私も工夫しながら少しでも近づけるように頑張りたいと思います。
今年もよろしくお願いします。

昨日今日で鳥を撮しました。シロハラとコゲラです。シロハラはオオムラサキの幼虫を探して、私たちが枯れ葉をひっくり返すのと同じように地面で行動し、見事にイチモジフユシャクの♂を発見しくわえて飲み込みました。

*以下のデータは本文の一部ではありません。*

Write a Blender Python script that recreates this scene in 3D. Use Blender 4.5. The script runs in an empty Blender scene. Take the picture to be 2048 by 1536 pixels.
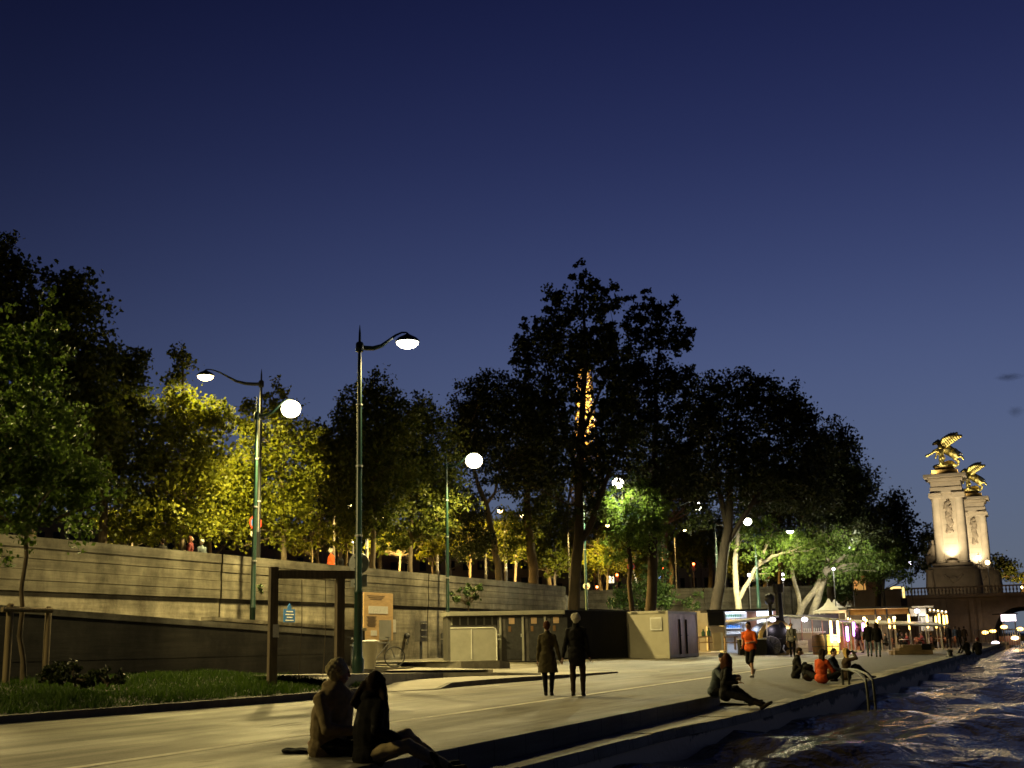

夕方、新たなフユシャク♀を見付けてチェックし、さらにぐるっと回ったら、カラ類の混群が来たので、楽しくコゲラを追いかけて撮しました。30分ぐらい後、チェックしたフユシャク♀を見にいったらいないのです・・・
移動したと想定し、くまなく見てもいなくなっていました。多分コゲラが・・・

コメントありがとうございました。私の周りのナチュラリストのブログや交流が全て師なんです。今年もよろしくお願いします。

No.3

当麻さん、こんばんは。
今年もよろしくお願いします。

フユシャク3部作、垂涎の思いで拝見しました。
まだ見ぬ♀どころかペアとは、超うらやましいです。
地味な色を想像していましたが、きれいな色も入っているのですね。(^^;)
前々から、♀が見たいとずっと思っているのですが、地の不利で近くにフユシャクの見られる場所がありません。
狭山丘陵に夜行くのにはチト遠すぎるという思いがあります。
♂は昼間でも見られる種類がいるのですから、間違えて♀も見られないかと昼間行ったりしているのですが・・・。
昼間でも見られるポイントをご存知ならこそっと教えてください。

素晴らしいダイヤモンド富士ですね!
琥珀のような色合いの素晴らしい光景です。

http://mtana2.exblog.jp/15245290/

フユシャク♀の心境がよくわからないのですが、こんな順番で観察しました。
1.人工物の上の背景が単純なところでカタチをインプットする。
2.♂がいるところで、たとえばサクラの老木を、本当にじっくり観察する。
8mmくらいの大きさの上に、擬態の名手で手強かったです。

荒幡富士まで来られれば、そこには「いきものふれあいの里センター」通称「いきふれ」という施設があります。私も見付けたときはここの指導の方にお話しておきますので聞いてみるのが一番かも。とにかく自然木で♀の姿を見たときは、世界観が変わる思いでした。今までコゲラが美味しそうに何かを食べている写真を撮って満足していましたが、相当虫に同情するようになりました。

ありがとうございます。
できるだけ早い機会に行ってみます。

No.6

tomaさん、こんばんは。
きょう行ってきました。
いきふれのSさんに教えていただき、見ることができました。
ありがとうございました。m(_ _)m
2頭いました。左から1本目と2本目のサクラに。
帰りに寄った別の場所でも、試しに探してみると、ケヤキの大木で見つけました。
こうなると、別の種類も見たくなります。(^^;)

No.7

追記:3頭ともイチモンジの方です。
チャバネは残念ながら・・・。

大収穫でしたね!イチモジの雌を複数見ると、翅の模様のバリエーションが面白いです。チャバネもさらに個性的ですね。一頭見付けると、不思議と他の樹でも見つかるものです。私はまだケヤキでは見たことがありません。

鳥にお腹いっぱいエサを食べて欲しいのは、やまやまですが、虫にも同情するようになりませんでしたか。